##### Stored data #####

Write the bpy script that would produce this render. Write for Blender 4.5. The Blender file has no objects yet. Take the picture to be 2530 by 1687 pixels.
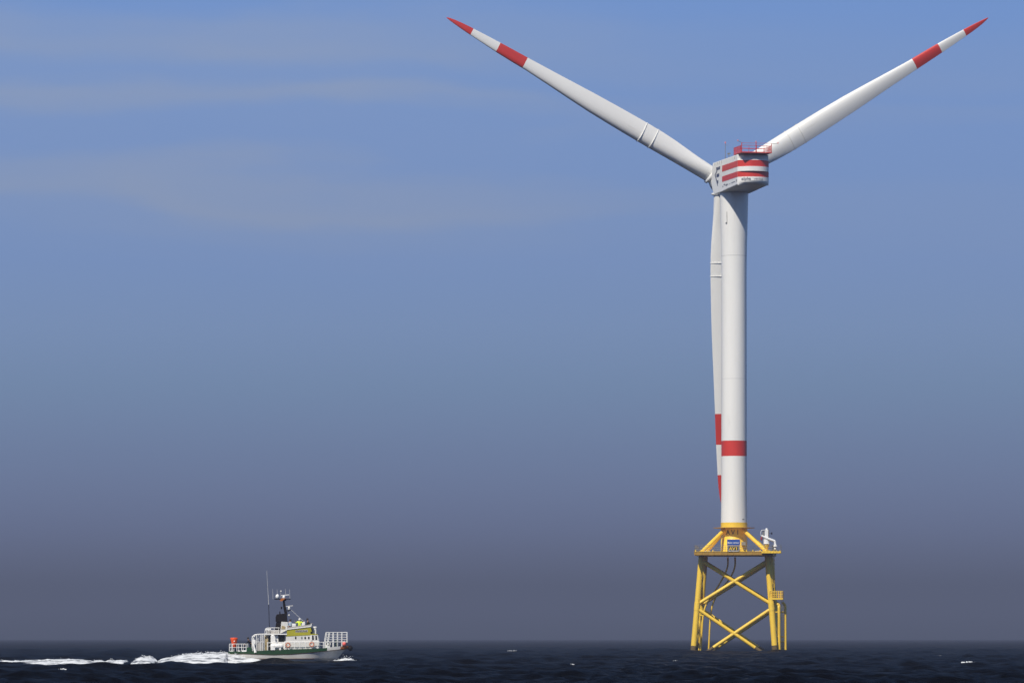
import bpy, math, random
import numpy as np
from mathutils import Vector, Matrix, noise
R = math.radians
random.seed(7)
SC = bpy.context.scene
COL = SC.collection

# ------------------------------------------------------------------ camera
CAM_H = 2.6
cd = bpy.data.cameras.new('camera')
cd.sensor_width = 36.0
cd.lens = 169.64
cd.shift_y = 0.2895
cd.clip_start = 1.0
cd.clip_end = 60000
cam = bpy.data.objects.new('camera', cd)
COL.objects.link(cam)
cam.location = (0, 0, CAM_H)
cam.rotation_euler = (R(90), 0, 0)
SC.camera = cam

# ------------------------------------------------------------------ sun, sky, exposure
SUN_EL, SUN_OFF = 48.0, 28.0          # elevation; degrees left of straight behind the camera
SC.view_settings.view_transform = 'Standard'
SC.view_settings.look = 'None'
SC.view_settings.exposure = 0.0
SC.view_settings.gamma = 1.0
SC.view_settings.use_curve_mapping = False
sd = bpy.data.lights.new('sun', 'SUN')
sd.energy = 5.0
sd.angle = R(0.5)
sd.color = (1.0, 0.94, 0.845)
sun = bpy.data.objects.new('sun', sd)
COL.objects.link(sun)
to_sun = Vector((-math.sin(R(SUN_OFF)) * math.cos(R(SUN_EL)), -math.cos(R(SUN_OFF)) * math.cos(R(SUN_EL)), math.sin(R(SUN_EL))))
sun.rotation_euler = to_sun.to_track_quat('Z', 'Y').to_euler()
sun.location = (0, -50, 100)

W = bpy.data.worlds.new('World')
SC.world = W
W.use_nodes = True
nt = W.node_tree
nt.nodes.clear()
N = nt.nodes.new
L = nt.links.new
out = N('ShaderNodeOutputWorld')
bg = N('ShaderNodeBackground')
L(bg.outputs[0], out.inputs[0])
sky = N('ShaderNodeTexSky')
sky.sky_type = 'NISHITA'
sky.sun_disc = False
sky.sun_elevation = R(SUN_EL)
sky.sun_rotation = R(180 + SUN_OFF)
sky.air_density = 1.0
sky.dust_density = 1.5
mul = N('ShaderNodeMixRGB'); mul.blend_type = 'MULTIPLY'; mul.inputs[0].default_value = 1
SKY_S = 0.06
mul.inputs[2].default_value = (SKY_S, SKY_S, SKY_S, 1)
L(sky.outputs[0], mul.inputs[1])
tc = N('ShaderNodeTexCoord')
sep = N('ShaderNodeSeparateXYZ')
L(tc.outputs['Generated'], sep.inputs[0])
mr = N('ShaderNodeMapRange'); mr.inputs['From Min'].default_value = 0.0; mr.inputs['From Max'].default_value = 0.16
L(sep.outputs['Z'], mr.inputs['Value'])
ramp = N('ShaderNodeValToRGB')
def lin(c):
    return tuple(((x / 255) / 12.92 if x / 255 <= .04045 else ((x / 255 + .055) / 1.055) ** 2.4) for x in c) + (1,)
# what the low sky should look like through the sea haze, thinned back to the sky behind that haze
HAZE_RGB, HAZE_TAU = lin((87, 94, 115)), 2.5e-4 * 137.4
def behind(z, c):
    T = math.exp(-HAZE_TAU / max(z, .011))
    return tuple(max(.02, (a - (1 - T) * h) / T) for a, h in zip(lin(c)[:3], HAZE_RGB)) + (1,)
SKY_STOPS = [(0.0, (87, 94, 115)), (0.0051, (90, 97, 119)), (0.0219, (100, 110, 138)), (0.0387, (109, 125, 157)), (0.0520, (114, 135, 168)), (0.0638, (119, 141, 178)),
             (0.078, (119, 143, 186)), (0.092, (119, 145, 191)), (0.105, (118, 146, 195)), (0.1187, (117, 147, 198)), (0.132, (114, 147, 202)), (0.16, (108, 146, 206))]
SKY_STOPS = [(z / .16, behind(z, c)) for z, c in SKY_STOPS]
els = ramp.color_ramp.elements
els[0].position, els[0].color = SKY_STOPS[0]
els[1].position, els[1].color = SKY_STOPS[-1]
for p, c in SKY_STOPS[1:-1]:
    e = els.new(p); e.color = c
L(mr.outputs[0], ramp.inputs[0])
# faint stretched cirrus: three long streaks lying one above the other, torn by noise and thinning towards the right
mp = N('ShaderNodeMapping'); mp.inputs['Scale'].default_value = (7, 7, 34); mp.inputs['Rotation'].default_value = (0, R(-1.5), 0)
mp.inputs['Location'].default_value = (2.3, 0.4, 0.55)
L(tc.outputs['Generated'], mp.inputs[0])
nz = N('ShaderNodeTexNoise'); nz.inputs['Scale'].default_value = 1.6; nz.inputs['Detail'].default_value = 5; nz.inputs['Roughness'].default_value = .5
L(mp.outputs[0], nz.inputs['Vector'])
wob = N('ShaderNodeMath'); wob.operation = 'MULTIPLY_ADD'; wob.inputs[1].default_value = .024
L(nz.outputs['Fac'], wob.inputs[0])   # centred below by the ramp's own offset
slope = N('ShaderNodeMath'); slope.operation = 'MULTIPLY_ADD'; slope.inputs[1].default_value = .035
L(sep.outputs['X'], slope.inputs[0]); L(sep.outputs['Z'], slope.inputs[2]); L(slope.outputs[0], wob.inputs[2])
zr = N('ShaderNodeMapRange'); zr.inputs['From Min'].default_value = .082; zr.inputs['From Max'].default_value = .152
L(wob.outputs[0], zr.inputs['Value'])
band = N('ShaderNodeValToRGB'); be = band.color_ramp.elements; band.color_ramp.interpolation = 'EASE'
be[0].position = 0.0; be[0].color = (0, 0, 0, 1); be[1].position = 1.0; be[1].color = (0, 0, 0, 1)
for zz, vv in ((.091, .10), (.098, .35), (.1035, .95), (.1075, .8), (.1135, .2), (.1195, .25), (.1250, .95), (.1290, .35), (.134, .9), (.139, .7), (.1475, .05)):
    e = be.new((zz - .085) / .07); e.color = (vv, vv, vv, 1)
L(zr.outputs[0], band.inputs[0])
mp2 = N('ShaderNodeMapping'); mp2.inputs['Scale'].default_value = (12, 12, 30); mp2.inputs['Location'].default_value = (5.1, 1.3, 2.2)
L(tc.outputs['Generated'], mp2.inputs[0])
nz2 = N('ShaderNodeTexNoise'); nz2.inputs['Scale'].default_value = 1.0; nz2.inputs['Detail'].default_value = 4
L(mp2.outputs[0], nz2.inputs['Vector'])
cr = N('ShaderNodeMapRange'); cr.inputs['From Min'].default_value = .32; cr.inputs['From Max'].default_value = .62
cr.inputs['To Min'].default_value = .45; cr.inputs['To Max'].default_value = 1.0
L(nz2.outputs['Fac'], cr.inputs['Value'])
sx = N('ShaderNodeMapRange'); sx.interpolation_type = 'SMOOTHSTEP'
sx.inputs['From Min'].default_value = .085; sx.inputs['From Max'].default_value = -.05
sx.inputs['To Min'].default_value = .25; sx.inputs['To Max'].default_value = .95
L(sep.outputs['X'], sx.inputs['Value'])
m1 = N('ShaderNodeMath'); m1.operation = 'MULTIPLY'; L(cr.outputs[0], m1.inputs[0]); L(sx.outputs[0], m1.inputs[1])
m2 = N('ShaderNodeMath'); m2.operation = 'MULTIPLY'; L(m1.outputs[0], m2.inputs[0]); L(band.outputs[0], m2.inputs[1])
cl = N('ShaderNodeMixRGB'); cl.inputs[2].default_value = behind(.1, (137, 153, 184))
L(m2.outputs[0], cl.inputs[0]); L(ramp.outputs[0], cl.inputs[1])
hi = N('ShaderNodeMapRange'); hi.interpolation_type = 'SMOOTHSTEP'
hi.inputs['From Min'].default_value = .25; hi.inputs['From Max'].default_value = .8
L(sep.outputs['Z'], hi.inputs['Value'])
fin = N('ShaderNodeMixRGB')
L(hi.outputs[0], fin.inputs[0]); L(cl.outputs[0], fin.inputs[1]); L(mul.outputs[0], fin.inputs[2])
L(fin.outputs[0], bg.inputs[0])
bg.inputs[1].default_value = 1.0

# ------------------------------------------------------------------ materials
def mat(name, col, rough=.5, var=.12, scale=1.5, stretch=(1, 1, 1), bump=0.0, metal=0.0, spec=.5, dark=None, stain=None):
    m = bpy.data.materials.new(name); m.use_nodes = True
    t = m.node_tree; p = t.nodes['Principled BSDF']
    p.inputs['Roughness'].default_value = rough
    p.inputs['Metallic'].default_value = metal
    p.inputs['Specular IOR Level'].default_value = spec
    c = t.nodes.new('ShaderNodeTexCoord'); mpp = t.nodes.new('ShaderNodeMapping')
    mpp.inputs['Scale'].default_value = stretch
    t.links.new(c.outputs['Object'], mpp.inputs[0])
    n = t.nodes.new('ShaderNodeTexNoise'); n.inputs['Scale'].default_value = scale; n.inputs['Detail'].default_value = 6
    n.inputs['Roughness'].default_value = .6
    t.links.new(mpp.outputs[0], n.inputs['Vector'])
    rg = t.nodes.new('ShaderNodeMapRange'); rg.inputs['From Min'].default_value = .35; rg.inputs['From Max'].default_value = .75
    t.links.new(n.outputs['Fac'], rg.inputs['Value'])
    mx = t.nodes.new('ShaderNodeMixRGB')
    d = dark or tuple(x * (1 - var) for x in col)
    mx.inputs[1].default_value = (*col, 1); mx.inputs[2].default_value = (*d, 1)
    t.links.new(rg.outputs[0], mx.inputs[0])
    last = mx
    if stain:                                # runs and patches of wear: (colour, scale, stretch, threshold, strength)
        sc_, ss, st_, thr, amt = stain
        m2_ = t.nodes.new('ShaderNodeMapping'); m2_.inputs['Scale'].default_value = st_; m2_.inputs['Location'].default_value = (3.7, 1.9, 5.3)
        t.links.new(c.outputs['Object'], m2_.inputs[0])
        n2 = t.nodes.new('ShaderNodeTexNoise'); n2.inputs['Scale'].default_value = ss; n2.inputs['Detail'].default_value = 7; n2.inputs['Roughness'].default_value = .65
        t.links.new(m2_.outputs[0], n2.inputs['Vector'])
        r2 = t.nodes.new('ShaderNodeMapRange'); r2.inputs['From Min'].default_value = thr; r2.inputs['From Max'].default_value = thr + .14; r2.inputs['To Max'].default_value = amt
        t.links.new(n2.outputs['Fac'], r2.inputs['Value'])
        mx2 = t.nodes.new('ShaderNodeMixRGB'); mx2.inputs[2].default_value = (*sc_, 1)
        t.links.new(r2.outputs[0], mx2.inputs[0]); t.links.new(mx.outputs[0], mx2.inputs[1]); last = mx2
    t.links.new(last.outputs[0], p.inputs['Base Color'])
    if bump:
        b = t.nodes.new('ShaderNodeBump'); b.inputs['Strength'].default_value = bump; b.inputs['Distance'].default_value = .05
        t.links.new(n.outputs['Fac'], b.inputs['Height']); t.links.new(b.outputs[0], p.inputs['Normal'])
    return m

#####

» Task
Leave out any pictures, please, and quote only the lines from the top of the data through the line that contains "sun.location = (0, -50, 100)".

» Answer to this problem
Write the bpy script that would produce this render. Write for Blender 4.5. The Blender file has no objects yet. Take the picture to be 2530 by 1687 pixels.
import bpy, math, random
import numpy as np
from mathutils import Vector, Matrix, noise
R = math.radians
random.seed(7)
SC = bpy.context.scene
COL = SC.collection

# ------------------------------------------------------------------ camera
CAM_H = 2.6
cd = bpy.data.cameras.new('camera')
cd.sensor_width = 36.0
cd.lens = 169.64
cd.shift_y = 0.2895
cd.clip_start = 1.0
cd.clip_end = 60000
cam = bpy.data.objects.new('camera', cd)
COL.objects.link(cam)
cam.location = (0, 0, CAM_H)
cam.rotation_euler = (R(90), 0, 0)
SC.camera = cam

# ------------------------------------------------------------------ sun, sky, exposure
SUN_EL, SUN_OFF = 48.0, 28.0          # elevation; degrees left of straight behind the camera
SC.view_settings.view_transform = 'Standard'
SC.view_settings.look = 'None'
SC.view_settings.exposure = 0.0
SC.view_settings.gamma = 1.0
SC.view_settings.use_curve_mapping = False
sd = bpy.data.lights.new('sun', 'SUN')
sd.energy = 5.0
sd.angle = R(0.5)
sd.color = (1.0, 0.94, 0.845)
sun = bpy.data.objects.new('sun', sd)
COL.objects.link(sun)
to_sun = Vector((-math.sin(R(SUN_OFF)) * math.cos(R(SUN_EL)), -math.cos(R(SUN_OFF)) * math.cos(R(SUN_EL)), math.sin(R(SUN_EL))))
sun.rotation_euler = to_sun.to_track_quat('Z', 'Y').to_euler()
sun.location = (0, -50, 100)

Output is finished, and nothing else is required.